How to file: If you’re going to miss the deadline, file a request for an extension with the Internal Revenue Service. The IRS accepts extension requests several ways: by mail, via tax-preparation software, through a paid tax preparer, or online via the IRS website,

Select the right form: You must fill out IRS Form 4868, which is available on the IRS website, through most tax preparation software, as well as in public libraries and post offices.

If you opt to mail in the form, it has to be postmarked by Monday to be considered on time. Forms filed online can be sent in as late as 11:59 p.m. EDT on Monday.


Estimate what you owe: When you fill out the form, the IRS requires that you estimate how much you owe in taxes and pay that amount.

Pay up, avoid penalties: Failing to pay your tax bill by the Monday deadline means you’ll incur interest and penalty charges.

The IRS assesses a monthly penalty of 0.5 percent of the balance owed, plus interest of 3 percent per year, compounded daily.

The last thing you want to do is miss the tax filing deadline and not ask for an extension. That triggers a penalty of 5 percent of the tax owed for each month the tax return is late.

Consider a payment agreement: If you can’t pay the full amount you owe on time, you may be able to set up a payment plan.
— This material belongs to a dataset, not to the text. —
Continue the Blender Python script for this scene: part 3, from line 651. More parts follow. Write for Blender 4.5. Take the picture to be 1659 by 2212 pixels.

Taxpayers who owe $50,000 or less can arrange to pay on a monthly basis for up to 72 months.


You’ll need to fill out and mail IRS Form 9465, which can be downloaded on the IRS website, along with your tax return.

The IRS also may determine you’re eligible for an ‘‘offer-in-compromise,’’ which essentially allows taxpayers to pay less than what they owe.

To figure out if you’re eligible, use the pre-qualifier tool on the IRS website.

If you’re due a refund: If you’re due a refund but won’t be able to file your return on time, it’s not necessary to file for an extension.

‘‘The extension, for the most part, is for folks that owe taxes and need to gather their paperwork,’’ says IRS spokeswoman Anabel Marquez.